They show where the market is converging, which can help with prioritisation and category selection. They do not prove that a control is deployed well, enforced consistently, or governed properly inside your environment. Treat rankings as external context, then test the capability against your own risk, lifecycle, and adoption criteria.
Why This Matters for Security Teams
Analyst rankings are useful because they show where buyers, researchers, and practitioners are converging on a control category. That helps security teams avoid treating every new product claim as equally important. But rankings do not measure whether a control works in your environment, with your workflows, or against your actual identity sprawl. For NHI programmes, the gap between market attention and operational reality is often wide.
This is especially true when teams are dealing with service accounts, API keys, OAuth grants, and other secrets that behave very differently from human identities. The operational risk is not the logo on a report, but whether inventory, rotation, offboarding, monitoring, and enforcement are actually happening. NHIMG research shows that only 1.5 out of 10 organisations are highly confident in securing NHIs, which is why market rankings should be treated as directional context rather than proof of maturity. For broader control framing, see the NIST Cybersecurity Framework 2.0 and The State of Non-Human Identity Security.
In practice, many security teams encounter gaps in identity control coverage only after a secrets leak, privilege abuse, or third-party access review has already exposed the mismatch between market signal and real enforcement.
How It Works in Practice
Analyst rankings are most useful when they are translated into a capability hypothesis. A high-ranking identity control category may suggest that the market believes the problem is important, but teams still need to validate scope, enforcement, and lifecycle depth. For NHIs, that means asking whether the control addresses inventory, credential rotation, privilege reduction, runtime detection, and offboarding, not just whether it produces a dashboard.
A practical evaluation flow often looks like this:
- Map the ranked category to a concrete risk area, such as exposed secrets, excessive privileges, or third-party OAuth access.
- Check whether the control covers both discovery and enforcement.
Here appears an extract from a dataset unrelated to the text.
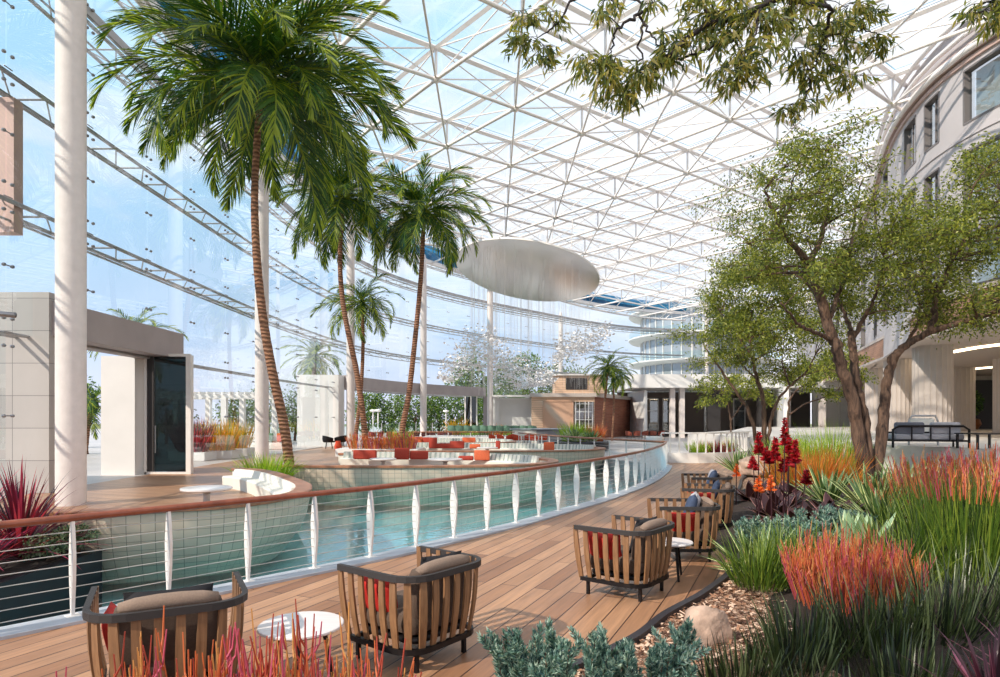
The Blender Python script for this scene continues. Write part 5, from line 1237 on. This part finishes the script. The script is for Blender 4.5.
# ---- rocks
def rock(loc, s, label, seed, rot=0):
    m = MB(); n1_, n2_ = 30, 20; rs = random.Random(seed); planes = [(Vector((rs.gauss(0, 1), rs.gauss(0, 1), rs.gauss(0, .8))).normalized(), rs.uniform(.72, 1.0)) for _ in range(15)]; off = Vector((rs.random() * 9, rs.random() * 9, 0)); vs = []
    for i in range(n2_ + 1):
        ph = math.pi * i / n2_
        for k in range(n1_):
            th = 2 * math.pi * k / n1_; d = Vector((math.sin(ph) * math.cos(th), math.sin(ph) * math.sin(th), math.cos(ph)))
            q = min([o__ / max(.05, d.dot(n__)) for n__, o__ in planes]); q = min(q, 1.35) * (1 + .05 * noise.noise(d * 5 + off))
            vs.append((d.x * q * s[0], d.y * q * s[1], max(-.3 * s[2], d.z * q * s[2])))
    fs = [(i * n1_ + k, (i + 1) * n1_ + k, (i + 1) * n1_ + (k + 1) % n1_, i * n1_ + (k + 1) % n1_) for i in range(n2_) for k in range(n1_)]
    m.add(vs, fs); o = m.build('rock', M_ROCK, smooth='auto'); o.location = loc; o.rotation_euler = (0, 0, rot); return tag(o, label, 'rock')
rock((1.70, 5.25, .07), (.19, .16, .20), 'angular brown rock lying on the bark mulch near the deck edge', 1, .4)
rock((8.0, 19.9, .2), (.55, .45, .36), 'pale round rock between spiky agaves in the far bed', 2)
# ---- fire coral plants along the bottom edge of the photo
cs = [(-1.62, 2.75, .80), (-1.38, 2.95, .86), (-1.18, 2.62, .90), (-.98, 2.85, .94), (-.80, 2.7, 1.0), (-1.78, 2.95, .70), (-.63, 2.75, .93)]
cl = ['leftmost orange red coral stemmed plant at the bottom edge', 'coral stemmed plant before the slats of the nearest chair', 'coral stemmed plant with pink stems below the nearest chair', 'coral stemmed plant just left of the small white table', 'tallest coral stemmed plant, rising over the small white table', 'short coral stemmed plant at the foot of the lower left chair', 'coral stemmed plant right of the small white table']
for k, ((x, y, h), lb) in enumerate(zip(cs, cl)): coral((x, y, .02), 46, h * .95, .19, lb, 100 + k, .006, br=5, group='coral stemmed plants along the bottom edge')
# big coral mound in the bed
coral((3.3, 6.0, .10), 380, .66, .50, 'wide mound of orange and pink coral stems in the middle of the bed', 120, .004, ell=1.0, br=4)
# ---- blue needle shrub
def blue_shrub(loc, n, h, r, label, seed, needle=.035, ell=1.5, per=120, group=None):
    rs = random.Random(seed); t = thing('blue_spruce_shrub', loc, label, 'shrub', group); m = MB(); lm = LeafMesh()
    for k in range(n):
        a = rs.uniform(0, 6.283); q = r * math.sqrt(rs.random()); x, y = q * math.cos(a) * ell, q * math.sin(a)
        hh = h * rs.uniform(.65, 1.1) * (1 - .25 * (q / r) ** 2); o_ = math.atan2(y, x)
        p = Vector((x, y, 0)); tip = p + Vector((math.cos(o_) * .35 * hh * q / r + rs.gauss(0, .03), math.sin(o_) * .35 * hh * q / r + rs.gauss(0, .03), hh))
        m.tube([p, tip], [.008, .003], 4, caps=False)
        for (s0, s1, np_) in [(p, tip, per)] + [(p.lerp(tip, u), p.lerp(tip, u) + Vector((rs.gauss(0, .06), rs.gauss(0, .06), hh * .28)), per // 3) for u in (.45, .6, .75)]:
            s0, s1 = np.array(s0), np.array(s1); u = RNG.uniform(.15, 1, np_)[:, None] ** .8; ax = s1 - s0; ax = ax / np.linalg.norm(ax)
            D = RNG.normal(size=(np_, 3)); D -= (D @ ax)[:, None] * ax; D /= np.linalg.norm(D, axis=1, keepdims=True); D = D + ax * RNG.uniform(.5, 1.4, (np_, 1)) * (1 + (u > .93) * 2)
            lm.leaves(s0 + (s1 - s0) * u, D, needle * RNG.uniform(.7, 1.2, np_) * (1.15 - .45 * u[:, 0]), needle * .22, pick(np_, (.5, .28, .22)), droop=-.1)
    m.build('stems', M_BARK, t); lm.build('needles', L_BLUE, t); return t
blue_shrub((.36, 3.78, .02), 34, .56, .26, 'dense blue green needled shrub at the bottom centre beside the deck', 130, needle=.05, per=300, ell=1.4)
blue_shrub((.93, 4.0, .02), 20, .56, .20, 'blue green needled shrub right of the denser one, reaching toward the rock', 131, needle=.05, per=300, ell=1.3)
blue_shrub((3.75, 8.2, .1), 60, .46, .5, 'pale blue shrub behind the orange coral mound', 132, .06, ell=1.3, per=140)
blue_shrub((4.6, 8.9, .2), 26, .40, .42, 'pale blue shrub beside the big pale agave', 133, .06, ell=1.2, per=140)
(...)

Visibility without revocation or rotation is incomplete.
- Test whether the control handles long-lived credentials, ephemeral tokens, and workload identities differently.
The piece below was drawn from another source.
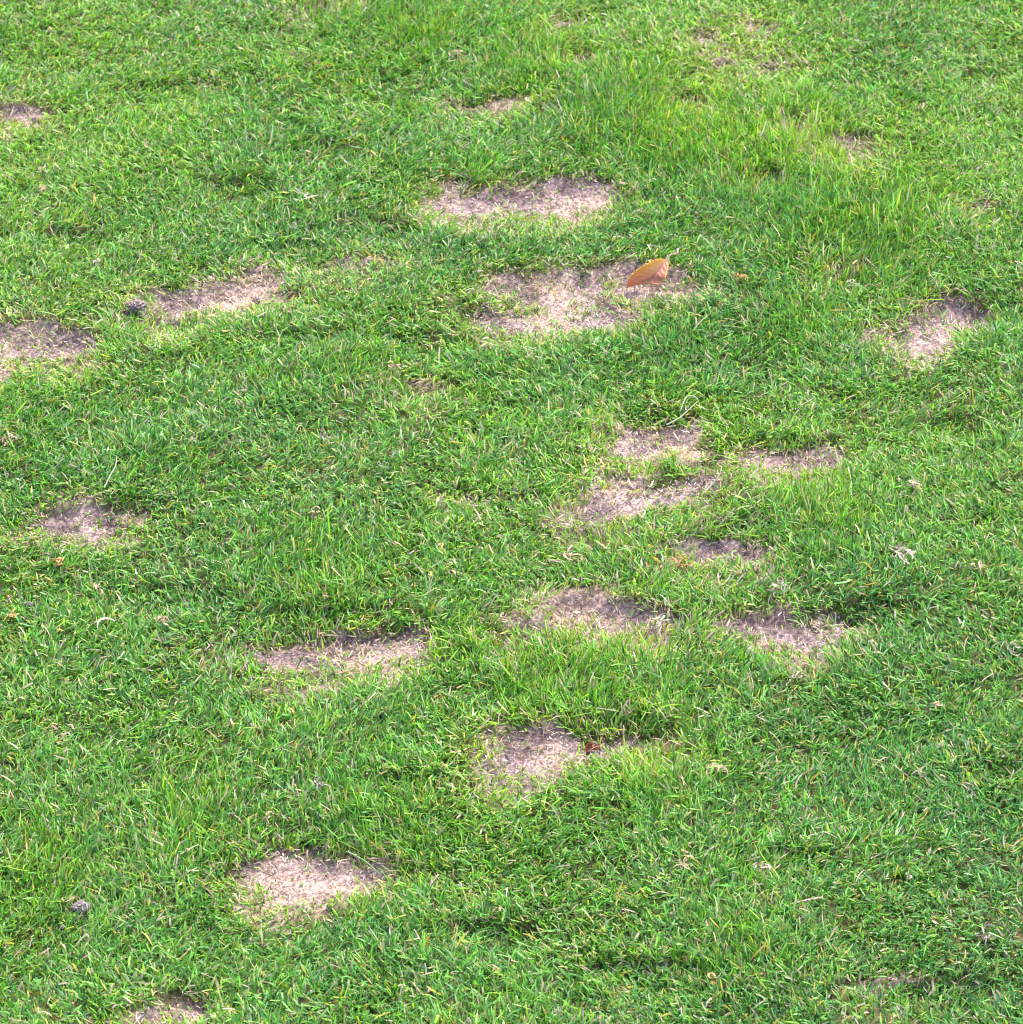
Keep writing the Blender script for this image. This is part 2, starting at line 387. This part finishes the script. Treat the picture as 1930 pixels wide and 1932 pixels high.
# ------------------------------------------------------------------ the fallen leaf
def empty(name, loc, **props):
    o = bpy.data.objects.new(name, None); o.empty_display_size = .02; o.location = loc; col.objects.link(o)
    for k_, v_ in props.items(): o[k_] = v_
    return o
def tube(pts, rad, sides=8):
    pts = np.asarray(pts, float); n = len(pts); V = []; 
    for i in range(n):
        t = pts[min(i+1, n-1)]-pts[max(i-1, 0)]; t /= np.linalg.norm(t)
        a = np.cross(t, [0, 0, 1.0]); 
        if np.linalg.norm(a) < 1e-4: a = np.array([1.0, 0, 0])
        a /= np.linalg.norm(a); bb = np.cross(t, a)
        for s_ in range(sides):
            q = 2*math.pi*s_/sides; V.append(pts[i]+rad[i]*(a*math.cos(q)+bb*math.sin(q)))
    F = [[i*sides+s_, i*sides+(s_+1) % sides, (i+1)*sides+(s_+1) % sides, (i+1)*sides+s_] for i in range(n-1) for s_ in range(sides)]
    return np.array(V), np.array(F)
def interp(pts, m):
    """smooth resample (Catmull-Rom) of a polyline to m points"""
    p = np.asarray(pts, float); p = np.vstack([2*p[0]-p[1], p, 2*p[-1]-p[-2]]); out = []
    for u in np.linspace(0, len(pts)-1-1e-6, m):
        i = int(u); f = u-i; a, b_, c_, d = p[i], p[i+1], p[i+2], p[i+3]
        out.append(.5*((2*b_)+(-a+c_)*f+(2*a-5*b_+4*c_-d)*f*f+(-a+3*b_-3*c_+d)*f**3))
    return np.array(out)

def leaf_mat():
    m, n, l = newmat('autumn_leaf'); out = n.new('ShaderNodeOutputMaterial'); p = n.new('ShaderNodeBsdfPrincipled')
    p.inputs['Roughness'].default_value = .42; p.inputs['Specular IOR Level'].default_value = .5
    a = n.new('ShaderNodeAttribute'); a.attribute_name = 'tint'; tc = n.new('ShaderNodeTexCoord')
    no = n.new('ShaderNodeTexNoise'); no.inputs['Scale'].default_value = 420; no.inputs['Detail'].default_value = 3; l.new(tc.outputs['Object'], no.inputs['Vector'])
    mp = n.new('ShaderNodeMapRange'); mp.inputs[3].default_value = .82; mp.inputs[4].default_value = 1.15; l.new(no.outputs[0], mp.inputs[0])
    mu = n.new('ShaderNodeVectorMath'); mu.operation = 'SCALE'; l.new(a.outputs['Color'], mu.inputs[0]); l.new(mp.outputs[0], mu.inputs['Scale'])
    l.new(mu.outputs[0], p.inputs['Base Color'])
    t = n.new('ShaderNodeBsdfTranslucent'); l.new(mu.outputs[0], t.inputs['Color'])
    mx = n.new('ShaderNodeMixShader'); mx.inputs[0].default_value = .3
    l.new(p.outputs[0], mx.inputs[1]); l.new(t.outputs[0], mx.inputs[2]); l.new(mx.outputs[0], out.inputs[0]); return m
M_leaf = leaf_mat()
def lp(cx, cy, h):
    """point of the leaf read from the 1930 px enlargement of the leaf, at height h above the soil"""
    px = (2150+cx/4.825)*1930/3645; py = (850+cy/4.825)*1932/3648
    X_, Y_ = at(px, py, LZ+h); return np.array([float(X_), float(Y_), LZ+h])
lx, ly = at(1225, 535); LZ = tz(lx, ly)+.0045
mid = interp([lp(1085,360,.026), lp(1020,445,.023), lp(950,530,.019), lp(885,605,.015), lp(810,665,.011), lp(710,722,.008), lp(590,775,.006), lp(490,812,.004), lp(400,838,.001)], 81)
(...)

- Review whether policy is evaluated at runtime or only through periodic reviews.
- Compare the control’s promised outcomes with your own incident patterns and audit findings.
This is where NHIMG research such as the Ultimate Guide to NHIs and the 52 NHI Breaches Analysis is useful: it shows that the recurring failures are usually operational, not conceptual. Teams can align that evidence with control intent in the NIST Cybersecurity Framework 2.0 and then test whether the category actually reduces exposure.
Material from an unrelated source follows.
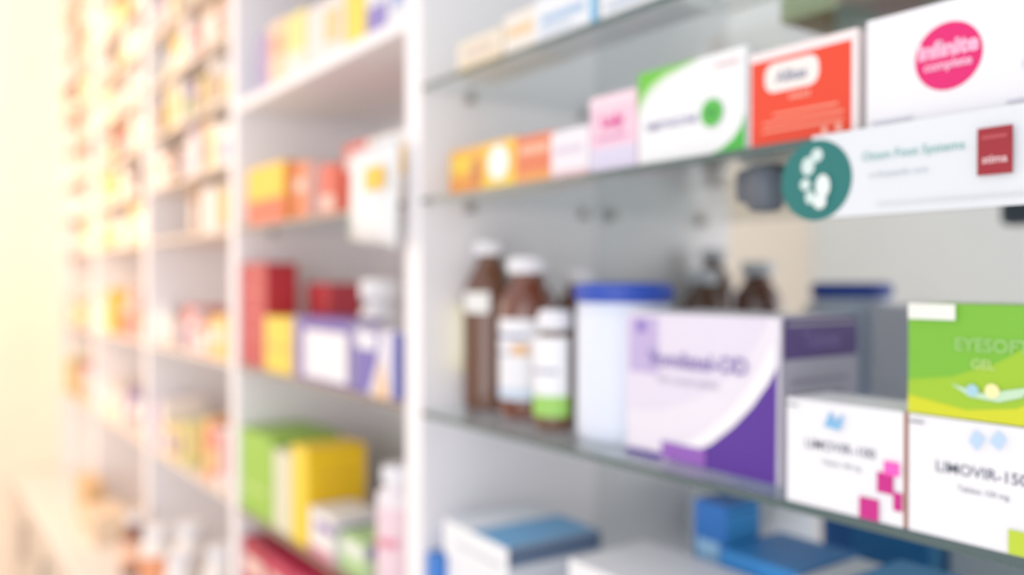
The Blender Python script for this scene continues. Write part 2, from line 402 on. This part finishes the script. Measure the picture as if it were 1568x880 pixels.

Rankings should therefore influence shortlist creation and budget prioritisation, but the real buying decision should come from proof against your own identities, pipelines, and access paths. These controls tend to break down when organisations assume that product maturity on paper equals consistent enforcement across cloud, CI/CD, and third-party integrations because identity sprawl is rarely centralised.
Common Variations and Edge Cases
Tighter analyst-driven prioritisation often increases procurement speed, but it can also push teams toward category selection before requirements are fully understood. That tradeoff matters because some identity controls are broad governance tools while others are narrow point solutions. Best practice is evolving, and there is no universal standard for using rankings as a substitute for control validation.
Edge cases matter. A control may rank highly because it solves one urgent pain point, yet still fail in environments with large numbers of machine identities, highly dynamic cloud workloads, or delegated third-party access. Likewise, a lower-ranked control may be more effective if it aligns better with lifecycle governance, workload identity, or runtime policy needs. For this reason, current guidance suggests comparing rankings against actual use cases rather than against vendor narratives.
Security teams should also watch for false confidence when a ranked category covers only part of the lifecycle. Discovery tools are not enough if revocation is manual, and rotation tools are not enough if privileges remain excessive. The most useful benchmark is whether the control helps reduce the specific risks shown in NHIMG research on Top 10 NHI Issues. Rankings help select the category; they do not replace evidence that the category works under your operating conditions.
Standards & Framework Alignment
This section maps relevant standards and security frameworks to the operational risks and controls described in this guidance.
OWASP Non-Human Identity Top 10 address the attack and risk surface, while NIST CSF 2.0 and NIST AI RMF set the governance and control requirements practitioners need to meet.
| Framework | Control / Reference | Relevance |
|---|---|---|
| OWASP Non-Human Identity Top 10 | NHI-01 | Ranks can mislead if discovery, rotation, and governance are not validated. |
| NIST CSF 2.0 | GV.OC-1 | Analyst rankings help prioritisation, but risk context must drive selection. |
| NIST AI RMF | GOVERN | External ratings should not replace accountable, context-based control evaluation. |
Use control rankings as input to governance decisions, then map them to your own risk profile.